California state and federal laws through the U.S. Department of Education require that publishers like Prentice-Hall log all complaints against their textbooks and make such complaints available to the public and authorities. Prentice-Hall has yet to provide examples of complaints against their books. This parent has found his work cut out for him. Another parent, attorney Paul Vogel, also filed a complaint against Ukiah High School in nearby Mendocino County, when it hosted a propaganda tour by PLO activists all day on school grounds during school hours.
Back in Santa Rosa, the school board has even approved a required humanities course for all high school students. Taught only to students attending at Maria Carillo High School and entitled “The Middle East Conflict According to the Palestinians,” the instructor has defiantly refused to allow parents to audit or see any of the course materials for the class. Those materials most likely were supplemented by AWAIR and approved by the CIE.

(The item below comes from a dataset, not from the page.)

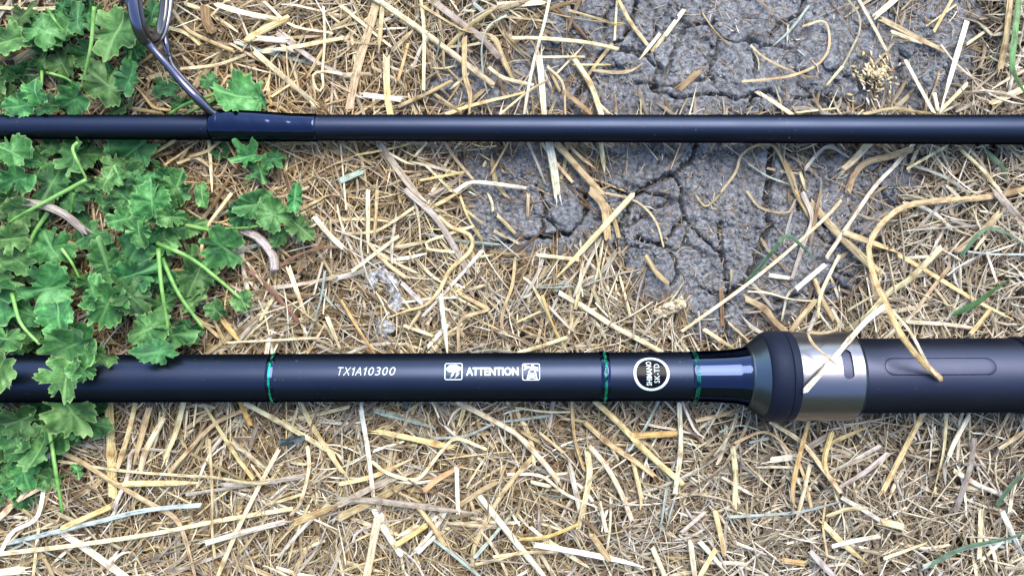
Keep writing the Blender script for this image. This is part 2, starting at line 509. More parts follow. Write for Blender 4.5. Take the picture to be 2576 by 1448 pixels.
# ------------------------------------------------------------------ straw builders
PAL = {'W': (0.80, 0.77, 0.64), 'C': (0.73, 0.645, 0.41), 'Y': (0.69, 0.57, 0.28), 'T': (0.50, 0.39, 0.215),
       'B': (0.25, 0.168, 0.085), 'G': (0.50, 0.46, 0.41), 'P': (0.36, 0.31, 0.25), 'U': (0.36, 0.44, 0.41),
       'D': (0.56, 0.39, 0.15), 'R': (0.28, 0.16, 0.11), 'E': (0.13, 0.28, 0.11), 'K': (0.09, 0.17, 0.10), 'O': (0.50, 0.32, 0.16)}

def catmull(pts, n):
    p = [np.array(q, float) for q in pts]
    if len(p) == 2:
        p = [p[0], p[0] * 0.5 + p[1] * 0.5, p[1]]
    d = [0]
    for a, b_ in zip(p, p[1:]):
        d.append(d[-1] + np.linalg.norm(b_ - a))
    d = np.array(d)
    q = [2 * p[0] - p[1]] + p + [2 * p[-1] - p[-2]]
    out = []
    for s in np.linspace(0, d[-1], n):
        i = min(max(np.searchsorted(d, s, side='right') - 1, 0), len(p) - 2)
        u_ = (s - d[i]) / max(d[i + 1] - d[i], 1e-9)
        p0, p1, p2, p3 = q[i], q[i + 1], q[i + 2], q[i + 3]
        out.append(0.5 * (2 * p1 + (p2 - p0) * u_ + (2 * p0 - 5 * p1 + 4 * p2 - p3) * u_ ** 2 + (3 * p1 - p0 - 3 * p2 + p3) * u_ ** 3))
    return np.array(out), d[-1]

def tube(W, rad, flat=1.0, sides=8, ragged=0.0, r_=None, roll=None):
    """closed tube along world-mm points W (n,3); returns verts, quad faces+caps, (along, across) uv"""
    r_ = r_ or rnd
    W = np.asarray(W, float)
    n = len(W)
    T = np.gradient(W, axis=0); T /= np.linalg.norm(T, axis=1)[:, None] + 1e-12
    S = np.cross(T, np.array([0, 0, 1.0]))
    S /= np.linalg.norm(S, axis=1)[:, None] + 1e-12
    U = np.cross(S, T)
    if roll is not None:
        c, s = np.cos(roll)[:, None], np.sin(roll)[:, None]
        S, U = S * c + U * s, U * c - S * s
    rad = np.broadcast_to(np.asarray(rad, float), (n,))
    ang = np.linspace(0, 2 * math.pi, sides, endpoint=False)
    V = W[:, None, :] + rad[:, None, None] * (np.cos(ang)[None, :, None] * S[:, None, :] + flat * np.sin(ang)[None, :, None] * U[:, None, :])
    if ragged:
        for e, sg in ((0, -1), (n - 1, 1)):
            for k_ in range(sides):
                V[e, k_] += T[e] * sg * ragged * rad[e] * r_.uniform(-0.2, 1.0)
    seg = np.concatenate([[0], np.cumsum(np.linalg.norm(np.diff(W, axis=0), axis=1))])
    uv = np.zeros((n, sides, 3)); uv[:, :, 0] = seg[:, None]
    uv[:, :, 1] = rad[:, None] * np.where(ang < math.pi, np.cos(ang), 2 - np.cos(ang))[None, :]
    V = V.reshape(-1, 3); uv = uv.reshape(-1, 3)
    F = []
    for i in range(n - 1):
        for k_ in range(sides):
            a = i * sides + k_; b_ = i * sides + (k_ + 1) % sides
            F.append((a, b_, b_ + sides, a + sides))
    F.append(tuple(range(sides))[::-1]); F.append(tuple((n - 1) * sides + k_ for k_ in range(sides)))
    return V, F, uv
# ------------------------------------------------------------------ the two rod sections
class Rod:
    def __init__(s, name, py, slope, zc):
        s.zc = zc; s.ang = -slope
        s.Y = -(py - CY) * K * (1 - zc / H)
        s.root = empty(name, (0, s.Y, 0), s.ang)
    def x(s, px, z):
        return (px - CX) * K * (1 - z / H)
    def theta(s, px, py, R):
        lo, hi = -1.4, 1.4
        for _ in range(50):
            m_ = 0.5 * (lo + hi)
            z = s.zc + R * math.cos(m_)
            xx = s.x(px, z)
            yy = s.Y + xx * s.ang + R * math.sin(m_)
            q = CY - yy / (K * (1 - z / H))
            if q > py: lo = m_
            else: hi = m_
        return 0.5 * (lo + hi)
    def local(s, Wp):
        Wp = np.asarray(Wp, float)
        c, sn = math.cos(-s.ang), math.sin(-s.ang)
        x_ = Wp[..., 0]; y_ = Wp[..., 1] - s.Y
        return np.stack([x_ * c - y_ * sn, x_ * sn + y_ * c, Wp[..., 2]], -1)

def lathe(rod, name, prof, mat, parent=None, seg=96, dev=None):
    """prof: (x, r) list in mm along the rod axis"""
    th = np.linspace(0, 2 * math.pi, seg, endpoint=False)
    V = []
    for x_, r in prof:
        rr = np.full(seg, r)
        if dev is not None: rr = rr + dev(x_, th)
        V.append(np.stack([np.full(seg, x_), rr * np.sin(th), rod.zc + rr * np.cos(th)], -1))
    V = np.array(V).reshape(-1, 3)
    n = len(prof)
    F = []
    for i in range(n - 1):
        for k_ in range(seg):
            a = i * seg + k_; b_ = i * seg + (k_ + 1) % seg
            F.append((a, a + seg, b_ + seg, b_))
    o = mesh_obj(name, V, np.array(F), mat, parent or rod.root)
    return o

def rounded(pr, e=0.25):
    """insert support points next to hard corners so that smooth shading keeps crisp edges"""
    out = []
    for i, (x_, r) in enumerate(pr):
        if 0 < i < len(pr) - 1:
            (xa, ra), (xb, rb) = pr[i - 1], pr[i + 1]
            da = math.hypot(x_ - xa, r - ra); db = math.hypot(xb - x_, rb - r)
            ea, eb = min(e, da * 0.4) / max(da, 1e-9), min(e, db * 0.4) / max(db, 1e-9)
            out.append((x_ + (xa - x_) * ea, r + (ra - r) * ea))
            out.append((x_ * 0.5 + 0.25 * (x_ + (xa - x_) * ea) + 0.25 * (x_ + (xb - x_) * eb), r * 0.5 + 0.25 * (r + (ra - r) * ea) + 0.25 * (r + (rb - r) * eb)))
            out.append((x_ + (xb - x_) * eb, r + (rb - r) * eb))
        else:
            out.append((x_, r))
    return out

# --- upper section
up = Rod('fishing_rod_section', 323.0, 0.0029, 9.6)
tag(up.root, 'slim matte black fishing rod section with a ring guide, across the upper half', 'fishing rod')
def rU(px): return (30.2 + (37.3 - 30.2) * px / 2575.0) * K * (1 - 9.6 / H)
prof = [(up.x(px, 9.6), rU(px)) for px in range(-620, 3220, 80)]
lathe(up, 'blank', prof, M['blank'])
zt = 9.6 + 4.0
x0, x1 = up.x(519, zt), up.x(791, zt)
xe = up.x(541, zt)
def devw(x_, th):
    f = (x_ - x0) / (x1 - x0)
    amp = 1.25 * (1 - sstep(0.12, 0.95, np.array(f))) * sstep(-0.02, 0.05, np.array(f))
    d = (th - 1.15 + math.pi) % (2 * math.pi) - math.pi
    rip = 0.02 * np.sin(x_ * 0.9 + th * 3) + 0.008 * np.sin(x_ * 2.1 + 5 * th)
    return amp * np.exp(-(d / 0.85) ** 2) + rip
pr = []
for f in np.linspace(0, 1, 70):
    x_ = x0 + (x1 - x0) * f
    e = 0.30 * min(1, f / 0.012 + 0.15, (1 - f) / 0.012 + 0.15)
    if x_ < xe: e *= 0.8
    pr.append((x_, rU(519 + 272 * f) + e))
pr = [(x0, rU(519) - 0.2)] + pr + [(x1, rU(791) - 0.2)]
gw = lathe(up, 'guide_wrap', pr, M['gloss'], seg=120, dev=devw)
gw['label'] = 'glossy black varnished guide wrap'
lathe(up, 'wrap_edge', rounded([(xe - 0.25, rU(540) + 0.1), (xe - 0.2, rU(540) + 0.36), (xe + 0.2, rU(540) + 0.36), (xe + 0.25, rU(540) + 0.1)], 0.06), M['gloss'], gw, dev=devw)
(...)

One parent was incensed enough to file complaints with the Santa Rosa school board over A Global Mosaic. Sentiment became serious enough that the Jewish Community Relations Council prepared a 23 page analysis of TCI’s textbooks and materials which clearly showed TCI’s presentation of the Israeli- Palestinian issue as being almost a verbatim repeat of PLO propaganda.
The result? The Santa Rosa school board refused to find fault with the Prentice-Hall book at all. While they found major problems with the TCI book in eliciting opinions against Israel, they refused to remove the book and materials from the curriculum. It’s business as usual in the classroom.
If the use of false history and propaganda to promote the goals of our enemies overseas becomes commonplace in our textbooks here, how long before those goals are achieved in our next generations? Our schools and children have become targets of militant Islam and its apologists. Congress did right by insisting on oversight of Title VI funds in our colleges. It is time now they take an equally hard and long look at the textbooks being used to indoctrinate our children still in grades K through 12.